Yes,Mott may have some knowledge of magic (i.e. Renly's armor); but the sword seems to have a will of it's own.  Course I wonder about Ned's blood being absorbed in the blade as well.  And 'Ice' is valyrian steel forged with dragonflame or dragonblood if that turns out to be correct.  So Arya seeing an image of Ice in the red comet would be appropos.  

Of course, the question is whether or not Ice is actually the sword given to the last hero.  I think not.  We've discussed before the possibility that the Starks received this sword from Aegon the Conqueror when  Torrhen Stark submitted in exchange for the king's sword.  But that sword would also be a regular steel sword rather than the mysterious Ice.  Potentially that real sword called Ice is hidden in the crypts with the crown of the kings of winter.

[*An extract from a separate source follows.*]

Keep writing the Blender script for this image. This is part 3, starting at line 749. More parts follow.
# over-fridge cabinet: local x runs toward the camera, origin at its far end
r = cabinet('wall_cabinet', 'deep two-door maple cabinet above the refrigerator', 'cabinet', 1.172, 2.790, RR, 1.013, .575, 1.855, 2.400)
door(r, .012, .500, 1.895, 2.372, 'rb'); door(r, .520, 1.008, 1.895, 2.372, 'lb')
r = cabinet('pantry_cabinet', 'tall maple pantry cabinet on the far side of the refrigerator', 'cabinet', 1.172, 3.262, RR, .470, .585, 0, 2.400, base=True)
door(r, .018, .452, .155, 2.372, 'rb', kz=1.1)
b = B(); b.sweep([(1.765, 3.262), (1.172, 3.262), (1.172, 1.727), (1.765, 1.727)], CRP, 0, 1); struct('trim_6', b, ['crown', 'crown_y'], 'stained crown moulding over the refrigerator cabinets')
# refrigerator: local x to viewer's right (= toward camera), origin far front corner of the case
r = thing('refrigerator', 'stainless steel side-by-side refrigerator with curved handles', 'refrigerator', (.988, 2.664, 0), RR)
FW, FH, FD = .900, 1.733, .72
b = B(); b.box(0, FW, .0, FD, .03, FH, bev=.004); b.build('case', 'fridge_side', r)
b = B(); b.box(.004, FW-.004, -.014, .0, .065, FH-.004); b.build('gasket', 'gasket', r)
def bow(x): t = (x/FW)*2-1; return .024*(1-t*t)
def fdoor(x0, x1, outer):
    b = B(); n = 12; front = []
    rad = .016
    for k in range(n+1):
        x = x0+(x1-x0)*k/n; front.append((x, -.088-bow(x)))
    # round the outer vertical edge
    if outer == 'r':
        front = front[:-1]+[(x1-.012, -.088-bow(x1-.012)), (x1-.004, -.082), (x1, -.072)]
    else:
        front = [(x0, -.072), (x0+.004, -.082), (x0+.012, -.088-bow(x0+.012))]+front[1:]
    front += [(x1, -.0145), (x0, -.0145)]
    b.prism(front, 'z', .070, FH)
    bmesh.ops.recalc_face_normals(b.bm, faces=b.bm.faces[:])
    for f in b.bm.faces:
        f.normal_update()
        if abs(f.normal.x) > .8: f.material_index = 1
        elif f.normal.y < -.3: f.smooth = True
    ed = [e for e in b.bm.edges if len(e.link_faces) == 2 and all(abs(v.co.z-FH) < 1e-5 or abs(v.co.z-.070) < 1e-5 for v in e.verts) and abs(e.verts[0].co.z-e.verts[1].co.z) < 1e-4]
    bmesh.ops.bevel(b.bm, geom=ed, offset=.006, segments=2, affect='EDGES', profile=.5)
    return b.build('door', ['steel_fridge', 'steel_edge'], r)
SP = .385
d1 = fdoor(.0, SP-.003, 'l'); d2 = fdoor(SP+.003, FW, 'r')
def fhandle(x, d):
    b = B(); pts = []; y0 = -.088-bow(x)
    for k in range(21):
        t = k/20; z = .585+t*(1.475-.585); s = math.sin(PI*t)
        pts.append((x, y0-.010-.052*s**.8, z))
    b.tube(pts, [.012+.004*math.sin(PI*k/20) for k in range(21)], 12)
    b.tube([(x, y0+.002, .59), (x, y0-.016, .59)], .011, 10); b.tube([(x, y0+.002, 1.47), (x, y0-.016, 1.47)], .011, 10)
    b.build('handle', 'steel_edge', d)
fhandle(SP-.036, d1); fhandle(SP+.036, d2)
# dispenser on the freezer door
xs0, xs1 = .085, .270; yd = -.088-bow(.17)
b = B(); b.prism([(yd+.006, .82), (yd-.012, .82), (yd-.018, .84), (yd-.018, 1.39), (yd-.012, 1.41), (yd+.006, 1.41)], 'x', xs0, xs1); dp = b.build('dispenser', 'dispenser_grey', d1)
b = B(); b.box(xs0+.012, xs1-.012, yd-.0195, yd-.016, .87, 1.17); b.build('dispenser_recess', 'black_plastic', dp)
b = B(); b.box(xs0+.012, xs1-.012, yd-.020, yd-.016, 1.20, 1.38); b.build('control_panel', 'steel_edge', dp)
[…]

Or it's hidden in plain sight at Starfall.

We're back to the problems of timelines again if Dawn is dragonsteel of some sort.  I'm still not certain that the Others made their first appearance contemporary with the Night King since the Wall is in existence.  Presumably the Wall was built to prevent the Others from advancing south when conditions permit after the LH defeated the Others.  Maybe on a 5000 years cycle?  Perhaps there have been two previous 'long nights' and we are coming up on the third.

How did he do that btw? A lone challenger in a trial by combat?  Was the original sword Ice taken from the loser?